Wednesday, November 21, 2007

Top Prospect List: #3 Johnny Cueto, RHP

It's hard to describe just how good Johnny Cueto was in 2007. He dominated at three separate levels of the minor leagues. In fact, he only seemed to get better as he climbed the ladder. His performance almost warrants the #2 slot on the prospect list, but he didn't quite pass Homer Bailey.

Cueto, who was signed as an international free agent, joins Juan Francisco in proving the importance of international scouting in the modern era. To be competitive, smaller market teams must have top notch farm systems to provide a flow of inexpensive young talent. In order to have a top flight farm system, the organizations must bolster the prospects acquired in the draft with international free agents. Cueto and Francisco are two of the top ten prospects in the Reds system and each was an international free agent.


In 2007, Cueto started at High-A Sarasota, where he posted an impressive 3.33 ERA with 1.19 WHIP and a 72/21 K/BB ratio in 78.3 innings. In addition, his groundball percentage was 47%. His performance earned him a promotion to Double-A.

At Chattanooga, Cueto posted a 2.05 ERA with a 1.09 WHIP and a 21/2 K/BB ratio in 22.0 innings. In addition, his groundball percentage was 36%. But, Cueto wasn't finished, as he also excelled at Triple-A.

At Louisville, Cueto posted a 3.10 ERA with a 1.03 WHIP and a 77/11 K/BB ratio. His groundball percentage was 34%.

All in all, it was truly an extraordinary performance from Johnny Cueto.


Cueto is small in stature, standing only 5'10" tall and tipping the scale at 192, but he has a big arm. He throws a 92-94 mph fastball that occasionally touches 96. He works with a free and easy high three-quarters delivery and can locate the fastball to each side of the plate. Cueto also picked up a changeup from the instruction of former Red great Mario Soto that quickly became an MLB league average pitch. In addition, Cueto also throws a slider that can overmatch hitters at times.

Cueto's size raises durability concerns, but for now he seems to have a rubber arm. His arms are long, which gives him good leverage and may prevent him from wearing down. As if to answer questions about his durability, Cueto also pitched in Dominican Winter League, where he pitched 22.0 innings and posted a 3.10 ERA with a 1.18 WHIP. He continued his impressive display of power and command, posting a 22/6 K/BB ratio.

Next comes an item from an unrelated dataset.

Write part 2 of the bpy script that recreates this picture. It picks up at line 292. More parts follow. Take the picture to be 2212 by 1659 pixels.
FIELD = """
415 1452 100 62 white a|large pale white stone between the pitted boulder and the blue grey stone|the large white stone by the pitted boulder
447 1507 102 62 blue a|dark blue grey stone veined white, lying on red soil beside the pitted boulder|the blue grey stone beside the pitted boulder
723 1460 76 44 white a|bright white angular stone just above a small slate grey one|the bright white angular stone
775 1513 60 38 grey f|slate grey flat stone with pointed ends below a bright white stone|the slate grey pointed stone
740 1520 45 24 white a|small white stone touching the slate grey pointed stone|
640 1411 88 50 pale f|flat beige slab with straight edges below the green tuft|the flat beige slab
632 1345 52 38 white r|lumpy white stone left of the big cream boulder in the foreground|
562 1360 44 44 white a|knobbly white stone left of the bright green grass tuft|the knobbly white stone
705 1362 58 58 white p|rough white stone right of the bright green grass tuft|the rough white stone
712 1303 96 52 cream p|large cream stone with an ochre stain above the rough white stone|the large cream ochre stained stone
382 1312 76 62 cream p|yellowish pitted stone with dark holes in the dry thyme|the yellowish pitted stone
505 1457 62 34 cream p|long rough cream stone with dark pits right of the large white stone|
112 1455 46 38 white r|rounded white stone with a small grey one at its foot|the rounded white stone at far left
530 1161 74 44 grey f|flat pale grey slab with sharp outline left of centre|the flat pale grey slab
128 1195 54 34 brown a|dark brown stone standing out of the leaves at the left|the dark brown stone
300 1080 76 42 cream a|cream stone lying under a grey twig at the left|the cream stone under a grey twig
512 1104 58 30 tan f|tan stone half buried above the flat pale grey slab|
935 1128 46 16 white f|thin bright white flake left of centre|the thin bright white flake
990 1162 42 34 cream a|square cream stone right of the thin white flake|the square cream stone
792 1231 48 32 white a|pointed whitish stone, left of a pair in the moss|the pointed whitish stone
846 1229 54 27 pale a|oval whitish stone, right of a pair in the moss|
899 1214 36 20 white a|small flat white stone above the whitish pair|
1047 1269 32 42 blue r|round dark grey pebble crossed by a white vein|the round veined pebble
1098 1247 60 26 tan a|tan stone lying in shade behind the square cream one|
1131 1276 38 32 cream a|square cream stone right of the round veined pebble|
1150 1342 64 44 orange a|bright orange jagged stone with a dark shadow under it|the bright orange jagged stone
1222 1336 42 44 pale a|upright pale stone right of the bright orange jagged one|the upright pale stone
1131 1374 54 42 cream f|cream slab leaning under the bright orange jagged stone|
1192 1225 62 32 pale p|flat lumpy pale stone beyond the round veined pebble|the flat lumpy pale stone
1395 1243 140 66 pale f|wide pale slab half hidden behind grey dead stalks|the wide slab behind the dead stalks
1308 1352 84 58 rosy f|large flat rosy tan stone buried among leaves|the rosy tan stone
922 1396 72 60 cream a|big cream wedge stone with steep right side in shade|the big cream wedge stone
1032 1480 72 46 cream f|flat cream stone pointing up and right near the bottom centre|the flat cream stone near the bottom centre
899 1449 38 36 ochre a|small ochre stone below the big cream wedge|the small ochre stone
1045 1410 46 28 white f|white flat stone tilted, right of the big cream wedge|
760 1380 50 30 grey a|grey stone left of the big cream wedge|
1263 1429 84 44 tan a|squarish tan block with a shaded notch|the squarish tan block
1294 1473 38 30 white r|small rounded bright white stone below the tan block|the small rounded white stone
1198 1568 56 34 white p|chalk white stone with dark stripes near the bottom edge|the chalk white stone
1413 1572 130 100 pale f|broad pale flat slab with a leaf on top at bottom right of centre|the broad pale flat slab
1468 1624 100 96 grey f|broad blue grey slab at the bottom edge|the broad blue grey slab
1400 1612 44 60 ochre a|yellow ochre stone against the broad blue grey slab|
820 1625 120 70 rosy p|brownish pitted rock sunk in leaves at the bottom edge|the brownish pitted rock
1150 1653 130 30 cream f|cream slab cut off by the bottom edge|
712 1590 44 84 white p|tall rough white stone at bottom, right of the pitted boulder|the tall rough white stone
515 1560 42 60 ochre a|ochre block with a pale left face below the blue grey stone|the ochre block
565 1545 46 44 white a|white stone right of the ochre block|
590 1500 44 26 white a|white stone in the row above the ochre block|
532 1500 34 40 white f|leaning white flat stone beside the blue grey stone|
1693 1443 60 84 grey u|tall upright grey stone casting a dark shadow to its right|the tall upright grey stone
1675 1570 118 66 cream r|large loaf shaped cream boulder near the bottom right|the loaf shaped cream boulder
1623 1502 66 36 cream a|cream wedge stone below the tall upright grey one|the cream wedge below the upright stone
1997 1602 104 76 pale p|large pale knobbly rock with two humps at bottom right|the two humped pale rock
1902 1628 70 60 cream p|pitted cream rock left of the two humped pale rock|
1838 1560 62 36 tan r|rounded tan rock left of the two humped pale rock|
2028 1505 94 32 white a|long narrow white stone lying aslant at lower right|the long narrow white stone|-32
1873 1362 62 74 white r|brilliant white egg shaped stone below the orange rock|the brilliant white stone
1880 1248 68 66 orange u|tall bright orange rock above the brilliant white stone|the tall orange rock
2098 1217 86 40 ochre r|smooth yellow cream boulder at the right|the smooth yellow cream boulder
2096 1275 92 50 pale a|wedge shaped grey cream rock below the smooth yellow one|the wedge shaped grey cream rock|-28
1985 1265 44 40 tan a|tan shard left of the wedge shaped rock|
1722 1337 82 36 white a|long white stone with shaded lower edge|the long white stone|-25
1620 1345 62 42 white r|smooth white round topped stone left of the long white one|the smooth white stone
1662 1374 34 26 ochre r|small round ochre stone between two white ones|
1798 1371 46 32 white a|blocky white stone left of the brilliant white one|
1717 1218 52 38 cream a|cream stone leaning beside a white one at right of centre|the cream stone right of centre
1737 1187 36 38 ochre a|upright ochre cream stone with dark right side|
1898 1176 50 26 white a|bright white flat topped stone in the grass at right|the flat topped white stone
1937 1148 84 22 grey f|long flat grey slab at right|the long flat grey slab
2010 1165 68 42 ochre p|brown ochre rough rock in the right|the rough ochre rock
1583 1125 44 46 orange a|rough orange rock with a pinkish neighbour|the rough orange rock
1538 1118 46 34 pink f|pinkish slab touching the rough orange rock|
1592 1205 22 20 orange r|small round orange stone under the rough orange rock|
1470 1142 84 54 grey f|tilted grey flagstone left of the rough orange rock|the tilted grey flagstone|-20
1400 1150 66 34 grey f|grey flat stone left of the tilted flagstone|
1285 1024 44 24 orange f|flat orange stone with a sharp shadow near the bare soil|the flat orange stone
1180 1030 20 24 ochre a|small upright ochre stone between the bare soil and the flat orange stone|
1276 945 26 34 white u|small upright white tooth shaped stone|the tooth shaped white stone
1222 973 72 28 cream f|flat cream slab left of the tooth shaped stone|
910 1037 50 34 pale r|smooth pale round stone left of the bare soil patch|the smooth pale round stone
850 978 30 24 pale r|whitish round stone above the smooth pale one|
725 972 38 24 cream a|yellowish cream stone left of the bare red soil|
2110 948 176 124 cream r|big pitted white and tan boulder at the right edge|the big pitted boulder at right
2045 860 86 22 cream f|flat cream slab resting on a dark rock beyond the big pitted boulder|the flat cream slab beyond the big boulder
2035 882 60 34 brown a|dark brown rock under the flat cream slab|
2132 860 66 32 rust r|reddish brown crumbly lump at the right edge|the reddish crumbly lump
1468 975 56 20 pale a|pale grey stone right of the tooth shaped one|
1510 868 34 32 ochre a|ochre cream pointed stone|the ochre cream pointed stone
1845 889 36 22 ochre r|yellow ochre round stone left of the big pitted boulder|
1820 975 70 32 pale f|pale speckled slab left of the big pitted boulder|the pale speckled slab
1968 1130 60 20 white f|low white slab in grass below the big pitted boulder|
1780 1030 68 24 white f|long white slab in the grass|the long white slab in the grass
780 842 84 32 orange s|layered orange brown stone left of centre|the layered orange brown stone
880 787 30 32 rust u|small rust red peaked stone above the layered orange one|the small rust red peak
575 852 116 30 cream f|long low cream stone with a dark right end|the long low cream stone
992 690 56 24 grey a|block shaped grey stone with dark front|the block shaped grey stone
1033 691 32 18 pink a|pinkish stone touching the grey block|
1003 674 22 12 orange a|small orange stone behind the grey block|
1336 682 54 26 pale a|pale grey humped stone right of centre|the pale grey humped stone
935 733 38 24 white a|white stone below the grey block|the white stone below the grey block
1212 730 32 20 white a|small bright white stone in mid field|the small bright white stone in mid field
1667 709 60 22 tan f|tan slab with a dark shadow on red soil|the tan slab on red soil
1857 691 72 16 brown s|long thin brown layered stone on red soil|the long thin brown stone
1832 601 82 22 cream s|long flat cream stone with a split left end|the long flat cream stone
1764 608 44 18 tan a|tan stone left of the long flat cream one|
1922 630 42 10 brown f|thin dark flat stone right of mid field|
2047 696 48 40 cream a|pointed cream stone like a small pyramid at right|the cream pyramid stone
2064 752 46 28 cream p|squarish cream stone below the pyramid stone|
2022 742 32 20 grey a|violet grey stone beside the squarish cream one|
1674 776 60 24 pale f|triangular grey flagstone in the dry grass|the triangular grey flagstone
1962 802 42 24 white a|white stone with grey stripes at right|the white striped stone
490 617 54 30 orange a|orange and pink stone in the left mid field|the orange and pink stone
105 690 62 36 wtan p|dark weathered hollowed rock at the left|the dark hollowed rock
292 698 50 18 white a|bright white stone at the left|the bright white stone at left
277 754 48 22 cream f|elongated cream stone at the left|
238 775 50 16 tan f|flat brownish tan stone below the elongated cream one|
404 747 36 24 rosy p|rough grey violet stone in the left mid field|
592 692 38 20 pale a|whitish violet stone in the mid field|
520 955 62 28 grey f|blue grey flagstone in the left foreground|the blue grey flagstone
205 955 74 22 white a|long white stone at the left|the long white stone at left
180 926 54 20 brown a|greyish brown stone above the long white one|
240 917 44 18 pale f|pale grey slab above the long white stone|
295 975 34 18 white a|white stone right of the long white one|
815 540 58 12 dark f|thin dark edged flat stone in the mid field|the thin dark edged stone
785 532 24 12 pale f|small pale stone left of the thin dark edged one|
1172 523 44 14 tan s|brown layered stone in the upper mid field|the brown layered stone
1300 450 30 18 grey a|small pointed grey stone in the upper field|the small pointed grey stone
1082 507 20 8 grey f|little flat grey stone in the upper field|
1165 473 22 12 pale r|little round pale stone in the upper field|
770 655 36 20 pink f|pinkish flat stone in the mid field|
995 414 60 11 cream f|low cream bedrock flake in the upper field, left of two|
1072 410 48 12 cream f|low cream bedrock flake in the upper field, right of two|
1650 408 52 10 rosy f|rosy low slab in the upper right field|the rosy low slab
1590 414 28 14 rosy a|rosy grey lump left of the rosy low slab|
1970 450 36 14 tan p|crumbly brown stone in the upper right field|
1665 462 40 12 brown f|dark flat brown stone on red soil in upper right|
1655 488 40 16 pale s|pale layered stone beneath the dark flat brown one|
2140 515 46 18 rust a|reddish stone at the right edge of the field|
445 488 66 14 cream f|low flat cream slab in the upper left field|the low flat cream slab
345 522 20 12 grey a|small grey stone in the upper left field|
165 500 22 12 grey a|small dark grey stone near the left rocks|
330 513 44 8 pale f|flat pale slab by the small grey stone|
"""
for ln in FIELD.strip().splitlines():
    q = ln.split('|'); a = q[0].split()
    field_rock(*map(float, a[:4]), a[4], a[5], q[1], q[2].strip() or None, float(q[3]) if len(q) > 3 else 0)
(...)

Cueto's 2007 performance has earned him a long look at a spot in the starting rotation in Spring Training. If he doesn't make the squad out of spring training, then he'll return to Triple-A Louisville to continue to refine his pitches. At this point, he doesn't seem to have much left to prove or work on, so he should be up in the Majors in the very near future.

Cueto's extraordinary season earns him the #3 spot on the list.